Sunday, April 30, 2017

Maigret

Jules Maigret is called out of retirement when his nephew, a rookie police officer, is blamed for a murder. The inspector sees right through everyone, as usual, and devises a clever way (both technical and psychological) to achieve the desired result.

Monday, April 24, 2017

The Misty Harbour

This Maigret mystery does not have the same probing into human behavior as some of the others. Or rather, it does, but all of that material is dashed off at the end when the mystery is solved.

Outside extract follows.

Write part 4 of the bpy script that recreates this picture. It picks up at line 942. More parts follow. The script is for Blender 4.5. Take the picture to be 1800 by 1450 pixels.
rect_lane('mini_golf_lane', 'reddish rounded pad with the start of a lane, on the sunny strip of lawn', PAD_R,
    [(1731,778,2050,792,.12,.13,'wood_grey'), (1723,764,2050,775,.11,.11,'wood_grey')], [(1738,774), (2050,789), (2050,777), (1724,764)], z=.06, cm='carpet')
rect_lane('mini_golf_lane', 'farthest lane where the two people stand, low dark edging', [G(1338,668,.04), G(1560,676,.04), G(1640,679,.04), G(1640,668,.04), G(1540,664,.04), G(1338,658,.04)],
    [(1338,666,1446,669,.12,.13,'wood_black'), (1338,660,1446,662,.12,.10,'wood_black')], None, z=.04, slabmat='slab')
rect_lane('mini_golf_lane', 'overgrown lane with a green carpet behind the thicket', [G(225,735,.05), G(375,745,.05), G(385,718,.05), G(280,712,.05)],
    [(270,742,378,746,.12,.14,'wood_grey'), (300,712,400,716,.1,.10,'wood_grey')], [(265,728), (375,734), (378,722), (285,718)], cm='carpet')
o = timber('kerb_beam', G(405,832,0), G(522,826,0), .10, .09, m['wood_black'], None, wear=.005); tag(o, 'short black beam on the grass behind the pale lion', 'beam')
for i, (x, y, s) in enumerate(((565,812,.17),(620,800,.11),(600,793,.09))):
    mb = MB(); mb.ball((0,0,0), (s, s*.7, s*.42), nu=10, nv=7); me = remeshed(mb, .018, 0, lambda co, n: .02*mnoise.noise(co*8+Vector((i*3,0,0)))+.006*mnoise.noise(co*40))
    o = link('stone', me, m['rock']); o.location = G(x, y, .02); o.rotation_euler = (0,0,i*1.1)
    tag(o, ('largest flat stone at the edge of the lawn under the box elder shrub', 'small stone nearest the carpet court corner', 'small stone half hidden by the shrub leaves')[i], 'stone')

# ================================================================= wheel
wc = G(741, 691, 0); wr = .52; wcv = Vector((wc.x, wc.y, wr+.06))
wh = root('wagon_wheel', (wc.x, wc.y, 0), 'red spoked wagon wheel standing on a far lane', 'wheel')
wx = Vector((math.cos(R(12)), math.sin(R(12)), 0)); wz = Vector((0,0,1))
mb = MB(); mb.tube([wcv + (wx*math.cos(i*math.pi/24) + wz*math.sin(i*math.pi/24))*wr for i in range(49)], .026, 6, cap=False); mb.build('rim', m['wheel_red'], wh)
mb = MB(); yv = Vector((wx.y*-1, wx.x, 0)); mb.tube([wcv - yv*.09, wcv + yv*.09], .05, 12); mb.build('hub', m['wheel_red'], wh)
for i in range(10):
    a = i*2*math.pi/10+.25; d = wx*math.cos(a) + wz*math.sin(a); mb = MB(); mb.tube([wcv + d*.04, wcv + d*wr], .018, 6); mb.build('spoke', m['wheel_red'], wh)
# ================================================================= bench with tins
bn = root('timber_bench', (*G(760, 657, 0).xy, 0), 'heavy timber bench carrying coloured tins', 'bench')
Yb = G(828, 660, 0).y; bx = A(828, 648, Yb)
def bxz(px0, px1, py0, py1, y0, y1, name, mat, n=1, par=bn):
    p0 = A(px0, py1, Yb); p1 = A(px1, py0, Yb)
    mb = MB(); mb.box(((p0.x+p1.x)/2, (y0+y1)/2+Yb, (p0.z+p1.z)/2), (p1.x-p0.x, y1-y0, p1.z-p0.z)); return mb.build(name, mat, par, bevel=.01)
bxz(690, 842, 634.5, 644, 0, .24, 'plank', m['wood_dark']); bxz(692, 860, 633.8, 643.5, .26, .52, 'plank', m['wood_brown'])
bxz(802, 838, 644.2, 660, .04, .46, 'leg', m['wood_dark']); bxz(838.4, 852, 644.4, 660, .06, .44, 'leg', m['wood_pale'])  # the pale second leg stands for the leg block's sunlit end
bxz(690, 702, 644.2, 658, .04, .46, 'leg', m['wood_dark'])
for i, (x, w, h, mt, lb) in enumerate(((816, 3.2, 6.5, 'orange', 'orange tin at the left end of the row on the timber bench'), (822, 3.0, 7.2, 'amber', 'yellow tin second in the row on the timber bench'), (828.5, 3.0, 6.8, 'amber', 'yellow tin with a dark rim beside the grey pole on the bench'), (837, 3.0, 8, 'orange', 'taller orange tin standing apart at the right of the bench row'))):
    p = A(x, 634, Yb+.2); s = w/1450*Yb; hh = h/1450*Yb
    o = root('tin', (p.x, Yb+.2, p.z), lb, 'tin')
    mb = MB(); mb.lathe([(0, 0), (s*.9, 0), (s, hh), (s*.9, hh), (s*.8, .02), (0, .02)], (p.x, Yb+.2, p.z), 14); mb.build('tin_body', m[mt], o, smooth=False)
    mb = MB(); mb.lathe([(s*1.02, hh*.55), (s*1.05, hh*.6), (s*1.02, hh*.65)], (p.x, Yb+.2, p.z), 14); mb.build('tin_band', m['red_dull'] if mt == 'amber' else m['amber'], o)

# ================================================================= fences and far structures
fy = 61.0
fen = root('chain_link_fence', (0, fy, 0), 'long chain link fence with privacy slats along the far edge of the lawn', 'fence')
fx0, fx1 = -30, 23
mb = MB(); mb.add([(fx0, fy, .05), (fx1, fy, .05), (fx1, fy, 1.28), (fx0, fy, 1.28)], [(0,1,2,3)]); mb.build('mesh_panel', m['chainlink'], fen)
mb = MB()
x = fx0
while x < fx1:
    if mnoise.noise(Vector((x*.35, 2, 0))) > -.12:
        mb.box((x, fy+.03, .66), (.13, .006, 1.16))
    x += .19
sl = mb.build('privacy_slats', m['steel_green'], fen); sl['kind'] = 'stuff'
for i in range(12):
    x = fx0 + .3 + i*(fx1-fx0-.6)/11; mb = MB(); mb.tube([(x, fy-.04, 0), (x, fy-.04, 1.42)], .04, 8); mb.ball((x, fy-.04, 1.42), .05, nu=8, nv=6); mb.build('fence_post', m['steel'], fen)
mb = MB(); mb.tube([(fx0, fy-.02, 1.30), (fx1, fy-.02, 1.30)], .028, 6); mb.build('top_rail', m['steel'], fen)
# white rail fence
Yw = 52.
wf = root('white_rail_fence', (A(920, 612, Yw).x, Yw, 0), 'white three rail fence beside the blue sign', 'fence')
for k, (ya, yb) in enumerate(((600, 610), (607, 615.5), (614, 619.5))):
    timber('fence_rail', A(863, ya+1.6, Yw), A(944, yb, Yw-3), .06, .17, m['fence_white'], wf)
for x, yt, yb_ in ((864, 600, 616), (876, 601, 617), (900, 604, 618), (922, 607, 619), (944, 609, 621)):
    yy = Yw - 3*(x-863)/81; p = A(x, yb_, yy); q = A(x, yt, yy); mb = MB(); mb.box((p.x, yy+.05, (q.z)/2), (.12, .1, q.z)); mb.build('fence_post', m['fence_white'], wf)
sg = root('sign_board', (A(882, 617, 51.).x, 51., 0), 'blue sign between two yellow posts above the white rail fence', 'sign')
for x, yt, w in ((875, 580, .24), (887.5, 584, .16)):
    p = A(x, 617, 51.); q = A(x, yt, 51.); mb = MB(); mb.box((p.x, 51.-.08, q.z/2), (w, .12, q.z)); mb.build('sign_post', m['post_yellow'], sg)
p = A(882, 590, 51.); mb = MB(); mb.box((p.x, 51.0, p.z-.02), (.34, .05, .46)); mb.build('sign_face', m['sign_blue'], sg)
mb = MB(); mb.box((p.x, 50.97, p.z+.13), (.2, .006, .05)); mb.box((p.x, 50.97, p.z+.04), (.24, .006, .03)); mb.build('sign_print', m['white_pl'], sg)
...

A second-tier Simenon, but not without its pleasures, including having the inspector himself come in for a bit of physical peril.

Saturday, April 15, 2017

The Studio

John Gregory Dunne's The Studio was published during the death throes of the old studio system (when Hedda Hopper's successor still mattered, for example) and benefits from the author's keen observations and ear for dialogue. How a script gets pitched, how agents negotiate, how publicity is devised, the nuts and bolts of moviemaking — it's all here in a tight package written in a style that manages to be both deadpan and engaging.

Tuesday, April 4, 2017

The Defense

Compassion and pity aren't enough. That is the lesson Luzhin's wife learns in Nabokov's The Defense. Her mother was correct: She would never love him, and love was likely the only thing that could save him. Luzhin's own problems are less interesting than his wife's. He is captured in a maddening web in which chess and existence are confused, yes, but as a character he never comes into full flower.